The problem is that when these experiments collapse, as they so often do, the costs are always socialised, with ordinary taxpayers footing the bill to protect private risk. At Artecology we ask the following question: If those who profit most are free to bend or break the rules when it suits them, then surely the rest of us are not bound to pretend the system is beyond challenge?

To this end, we believe that grassroots ecological, social, and economic regeneration, like the aforementioned rule-bending alternatives in economics, are also evidence that other ways are possible. However, unlike speculative finance, decentralised digital assets, and Ponzi schemes, our own work and interests are grounded in science, and in building resilience for all people, all places, and all wildlife.

What We Offer

Working this way comes at a cost. Choosing regeneration over business-as-usual means we often carry the financial and professional risks that most organisations avoid. Many organisations, however “alternative” their branding, are unwilling to step into that space. But at Artecology we think that facing those risks honestly and publicly is the only way to create authentic change, and to make it possible for others to join our projects without worry, because we can effectively de-risk alternative ways of working on their behalf.

Regeneration and Resilience

If regeneration is our guiding principle, then resilience is the outcome we are striving for. Whether it’s people, places, or wildlife, resilience, the ability to adapt, recover and thrive in the face of change, is what will be crucial in the years ahead. Every intervention, every partnership, and every project we deliver is designed with this in mind.

The Path Ahead

We don’t pretend to have all the answers. What we offer instead is a willingness to confront the difficulties of trying to create regenerative change inside a system that resists it at every turn. The move to not-for-profit is just one step in that direction, but it is a step that matters, one that gives us a platform to act with integrity, stay close to the science, and continue to build partnerships that can face the paradoxes of our time head-on.

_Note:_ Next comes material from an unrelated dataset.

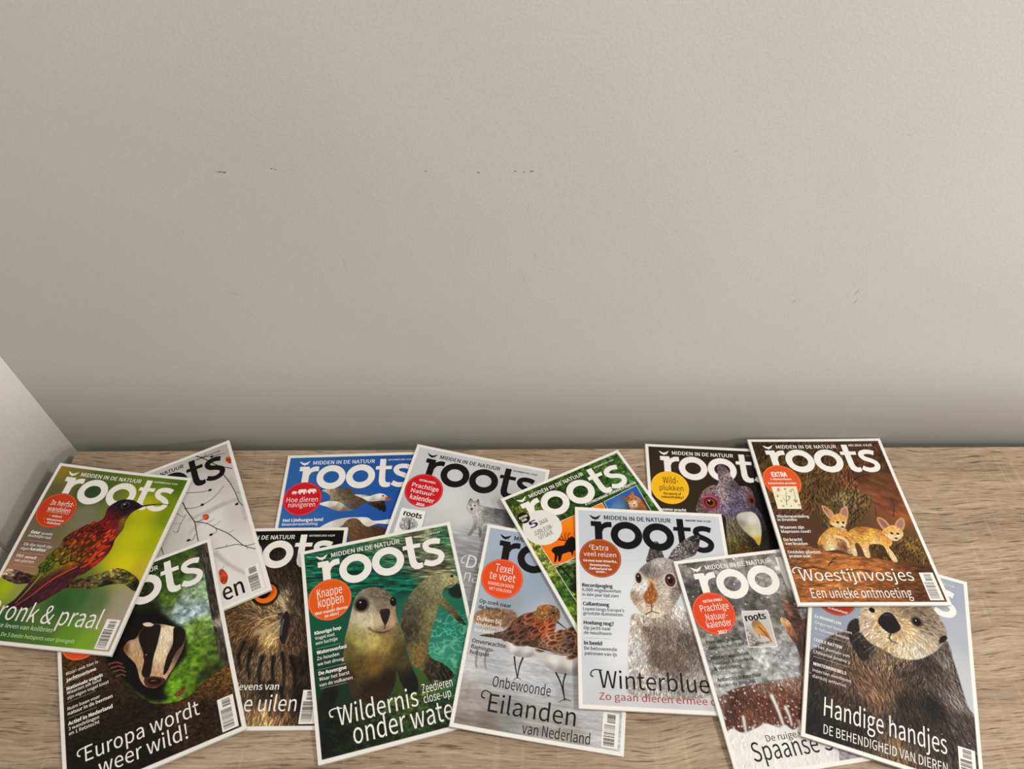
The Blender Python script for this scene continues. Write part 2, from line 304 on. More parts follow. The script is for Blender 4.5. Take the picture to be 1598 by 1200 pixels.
# ---- the room ------------------------------------------------------------------------
XC=-0.6875; WY=0.0155; YE=-.156
XE=XC-.036
sc=[]; sm=[]
V=[(-.9,WY,0),(2.4,WY,0),(2.4,WY,2.6),(-.9,WY,2.6)]; F=[(0,1,2,3)]
V+=[(-.9,.12,0),(2.4,.12,0),(2.4,.12,2.6),(-.9,.12,2.6)]; F+=[(5,4,7,6)]
for x,z,w,h,a,k in SCUFFS:
    n=len(V); ca,sa=math.cos(a),math.sin(a)
    for dx,dz in ((-w,-h*.3),(-w*.3,-h),(w*.5,-h*.7),(w,h*.2),(w*.3,h),(-w*.6,h*.6)): V.append((x+dx*ca-dz*sa,WY-.0004,DESK+z+dx*sa+dz*ca))
    F.append(tuple(range(n,n+6))); sm.append((len(F)-1,k))
wb=mesh_obj('wall_back',V,F,[M_WALL,M_SCUFF,M_SCUFF2]); tag(wb,kind='structure')
for i,k in sm: wb.data.polygons[i].material_index=k
PL=[(XC,WY),(XC-.009,.004),(XC-.017,-.008),(XC-.024,-.024),(XC-.029,-.05),(XC-.033,-.10),(XE,YE)]; n=len(PL)
V=[(x,y,z) for z in (0,2.6) for x,y in PL]+[(XE-.12,YE,0),(XE-.12,WY,0),(XE-.12,YE,2.6),(XE-.12,WY,2.6)]
F=[(i,i+1,n+i+1,n+i) for i in range(n-1)]+[(n-1,2*n,2*n+2,2*n-1),(2*n,2*n+1,2*n+3,2*n+2)]
wl=mesh_obj('wall_left',V,F,M_WALL2); tag(wl,kind='structure')
for i in range(n-1): wl.data.polygons[i].use_smooth=True
tr=mesh_obj('trim_1',*boxes((XE-.12,YE-.30,0,XE-.008,YE-.0005,2.6)),plain('white_door_casing',srgb(226,223,214),.45)); tag(tr,kind='structure')
w2=mesh_obj('wall_left_front',*boxes((XE-.22,-3.2,0,XE-.10,YE-.301,2.6)),M_WALL2); tag(w2,kind='structure')
tag(mesh_obj('floor',*boxes((-1,-3.2,-.1,2.4,0,0)),M_FLOOR),kind='structure')
tag(mesh_obj('ceiling',*boxes((-1,-3.2,2.6,2.4,.1,2.7)),M_CEIL),kind='structure')
tag(mesh_obj('wall_right',*boxes((2.4,-3.2,0,2.5,.1,2.6)),M_DARK),kind='structure')
tag(mesh_obj('wall_front',*boxes((-1,-3.3,0,2.4,-3.2,2.6)),M_DARK),kind='structure')
tag(mesh_obj('added_light_blocker',*boxes((-.99,-2.16,0,2.399,-2.12,BLOCKZ)),M_DARK),kind='structure')  # unseen screen added to cut the strip light and darken the wall's foot
# ---- the desk --------------------------------------------------------------------------
desk=bpy.data.objects.new('desk',None); COL.objects.link(desk); desk.location=(.2,-.36,0)
tag(desk,'long light oak desk standing against the greige wall','desk')
DX0,DX1=-.672-.2,1.25-.2
mesh_obj('tabletop',*boxes((DX0,-.36,DESK-.028,DX1,.359,DESK)),M_WOOD,desk)
for x in (DX0+.03,DX1-.055): mesh_obj('side_panel',*boxes((x,-.33,0,x+.025,.33,DESK-.0281)),M_WOOD,desk)
# ---- the magazines -----------------------------------------------------------------------
TH=.0036; POW=[(0,0),(1,0),(0,1),(2,0),(1,1),(0,2),(3,0),(2,1),(1,2),(0,3),(4,0),(3,1),(2,2),(1,3),(0,4)]
def bend(zc,x,y):
    u=x/(PW/2)-1; v=1-y/(PH/2); return sum(k*u**i*v**j for k,(i,j) in zip(zc,POW))
def place(zc,x,y,dz): return np.stack([(np.asarray(x)-PW/2)/1000,(PH/2-np.asarray(y))/1000,bend(zc,np.asarray(x,float),np.asarray(y,float))+dz],-1)
def slab(zc,x0,y0,x1,y1,top,bot,nx=18,ny=22):
    x,y=[a.ravel() for a in np.meshgrid(np.linspace(x0,x1,nx),np.linspace(y0,y1,ny))]
    V=np.vstack([place(zc,x,y,top),place(zc,x,y,bot)]); n=nx*ny; F=[]
    for j in range(ny-1):
        for i in range(nx-1):
            a=j*nx+i; F.append((a,a+nx,a+nx+1,a+1)); F.append((n+a,n+a+1,n+a+nx+1,n+a+nx))
    rim=[i for i in range(nx)]+[j*nx+nx-1 for j in range(1,ny)]+[(ny-1)*nx+i for i in range(nx-2,-1,-1)]+[j*nx for j in range(ny-2,0,-1)]
    for a,b in zip(rim,rim[1:]+rim[:1]): F.append((a,b,n+b,n+a))
    return V,F
def front_cover(zc,art,seed,parent):
    c=Cover(seed); art(c)
    im=c.im.mean(-1,keepdims=True); im=im+(c.im-im)*1.03; q=np.clip(im,0,255)/255; im=255*(q-.36*q*(1-q)**2); im=np.clip(im,0,255); n=GX*GY
    e=np.clip(.5+(np.minimum(np.minimum(XX-BORDER,PW-BORDER-XX),np.minimum(YY-BORDER,PH-BORDER-YY)))/.7,0,1)[...,None]
    im=im*e+np.array(WHITE)*(1-e)
    V=[place(zc,XX.ravel(),YY.ravel(),0.)]; C=[lin(im.reshape(-1,3))]
    a=(np.arange(GY-1)[:,None]*GX+np.arange(GX-1)).ravel(); Q=np.stack([a,a+GX,a+GX+1,a+1],1)
    rim=np.r_[np.arange(GX),np.arange(1,GY)*GX+GX-1,(GY-1)*GX+np.arange(GX-2,-1,-1),np.arange(GY-2,0,-1)*GX]
    V.append(V[0][rim]-[0,0,.00028]); C.append(np.tile(lin(WHITE),(len(rim),1))); k=np.arange(len(rim)); k2=np.roll(k,-1)
    Q=np.vstack([Q,np.stack([rim[k],rim[k2],n+k2,n+k],1)]); base=n+len(rim)
    loops=[Q.ravel()]; tot=[np.full(len(Q),4)]
    for v,f,col,lvl in c.layers:
        x=v[:,0]; y=v[:,1]
        inside=(x>.2)&(x<PW-.2)&(y>.2)&(y<PH-.2)
        V.append(place(zc,np.clip(x,.3,PW-.3),np.clip(y,.3,PH-.3),.00004+.00005*lvl)); C.append(np.tile(lin(col),(len(v),1)))
        for q in f:
            if inside[list(q)].any(): loops.append(np.array(q)+base); tot.append(np.array([len(q)]))
        base+=len(v)
    V=np.vstack(V); C=np.vstack(C)*ALB; L=np.concatenate(loops); T=np.concatenate(tot)
    me=bpy.data.meshes.new('front_cover'); me.vertices.add(len(V)); me.vertices.foreach_set('co',V.ravel()); me.loops.add(len(L)); me.loops.foreach_set('vertex_index',L.astype(np.int32))
    me.polygons.add(len(T)); me.polygons.foreach_set('loop_start',np.r_[0,np.cumsum(T)[:-1]].astype(np.int32)); me.update(calc_edges=True); me.validate()
    at=me.attributes.new('ink','FLOAT_COLOR','POINT'); at.data.foreach_set('color',np.c_[C,np.ones(len(C))].ravel().astype(np.float32))
    me.materials.append(M_PRINT); o=bpy.data.objects.new('front_cover',me); COL.objects.link(o); o.parent=parent; return o
def magazine(seed,art,x,y,th,size,zc,label):
    r=bpy.data.objects.new('magazine',None); COL.objects.link(r); r.location=(x,y,DESK); r.rotation_euler=(0,0,th); r.scale=(size,size,1)
    tag(r,label,'magazine','nature magazines fanned out on the desk')
    front_cover(zc,art,seed,r)
    mesh_obj('page_block',*slab(zc,.8,.5,PW-.5,PH-.5,-.0003,-TH+.0003),M_PAPER,r)
    mesh_obj('spine',*slab(zc,0,0,.75,PH,-.0003,-TH+.0003,2,30),M_CARD,r)
    mesh_obj('back_cover',*slab(zc,0,0,PW,PH,-TH+.00028,-TH),M_CARD,r)
    return r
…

The clue is in our name: Artecology has always recognised the role of the arts and creativity in shaping new ways of seeing and acting. Our work is deliberately interdisciplinary, combining creativity with real science, because we believe this combination is essential for genuine change. When linked with nature literacy, this approach strengthens not only ecological awareness but human resilience too. Art and creativity are not just a lens but a practical part of the regenerative action toolbox; helping to design, test, and unlock new forms of entrepreneurial action fit for these times. These connections are not abstract; they align with what health professionals are already telling us. From the NHS’s own Five Steps to Mental Wellbeing to countless studies on the benefits of time in nature, the evidence is clear: engaging creatively and scientifically with the living world fosters healthier, more resilient people as well as healthier places and wildlife.

So, where the financial world bends the rules to protect privilege, we choose instead to bear the risks ourselves, so that our collaborators can engage without fear. That, to us, is the kind of resilience and regeneration worth pursuing.

And Finally

Outwardly, nothing has changed: Artecology is still the brand delivering our eco-engineering and Nature-Inclusive Design projects, and all the research and innovations we’ve been shaping since 2013. Inwardly, though, the shift to not-for-profit makes sure our organisational structure matches our mission.

We look forward to working with you!